Democrats have focused their spending on defending eight Democratic-held seats that are viewed as the most competitive. If they retain all eight, it would likely lead to a 50-50 Senate, with Democrats retaining the majority if Vice President Kamala Harris wins the presidency.
But according to Axios, Democratic leaders are concerned about their ability to retain Sen. Jon Tester’s seat in Montana, with polls showing him lagging behind his Republican opponent, and want to be in a position to pick up seats in Florida and Texas.
Florida and Texas “are real and we hope to get resources into those states,” Senator Gary Peters, the chair of the Democratic Senatorial Campaign Committee, told Axios on Tuesday. Peters has been contacted for further comment via email.
Polling in the states has shown Democratic challengers cutting into Texas Senator Ted Cruz and Florida Senator Rick Scott’s leads, suggesting they could be vulnerable.
Texas is the country’s largest reliably red state, sending Republicans to the Senate in every election since 1990. But Cruz won reelection in 2018 by less than 3 percentage points over Democrat Beto O’Rourke, giving Democrats hope that it could be possible to pick up Cruz’s seat.
Recent polls have shown the race between the Republican incumbent and his opponent, Democratic Rep. Colin Allred, narrowing—with one putting Allred ahead of Cruz for the first time.
A Morning Consult poll, conducted among 2,716 likely voters between September 9 and 18, had Allred up by one percentage point, 45 percent to 44 percent, although the lead was within the poll’s margin of error.
Other recent polls have shown Cruz leading Allred by a narrow margin: a survey of 1,200 likely voters by the Texas Hispanic Policy Foundation between September 13 and 18 had Cruz up by three points, 48 percent to 45 percent. And another survey by Morning Consult, conducted among 2,940 likely voters between August 30 and September 8, had Cruz up by five points, 47 percent to Allred’s 42 percent.
“The Texas Senate race is a tossup. It should have always been considered a tossup,” Brett Loyd, president and CEO of polling company The Bullfinch Group, told Newsweek last week. “That is not to say Cruz will lose, but the race should be looked at as anyone’s game.”
Once one of the nation’s most important battlegrounds, Florida has shifted decidedly to the right in recent years. Still, Republican Sen. Rick Scott won his seat in 2018 by just about 10,000 votes.
Scott had been leading the race by a wide margin earlier this year, but recent polls have shown his opponent, former Representative Debbie Mucarsel-Powell, chipping into that lead.
A poll by The Bullfinch Group, conducted among 600 registered voters between September 20 and 21, had Scott up by two percentage points, 46 percent to 44 percent.
An ActiVote survey, conducted among 400 likely voters between August 21 and September 22, had Scott up by eight points, 54 percent to 48 percent.
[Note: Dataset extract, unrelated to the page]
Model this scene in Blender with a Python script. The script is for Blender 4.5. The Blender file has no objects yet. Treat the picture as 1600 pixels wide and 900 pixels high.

Two other polls conducted in September had Scott up by four points. A survey by Redfield & Wilton Strategies among 1,602 likely voters between September 16 and 19 had Scott with 45 percent support to Mucarsel-Powell’s 41 percent, while a Morning Consult survey among 2,948 likely voters between September 9 and 18 had Scott with 46 percent and Mucarsel-Powell on 42 percent.
“It could be a very competitive race,” J. Edwin Benton, a professor of political science and public administration at the University of South Florida, told Newsweek last week.
“I think [Mucarsel-Powell] has a shot. If we were having this conversation eight or nine months ago, I’d say no way she has a chance.”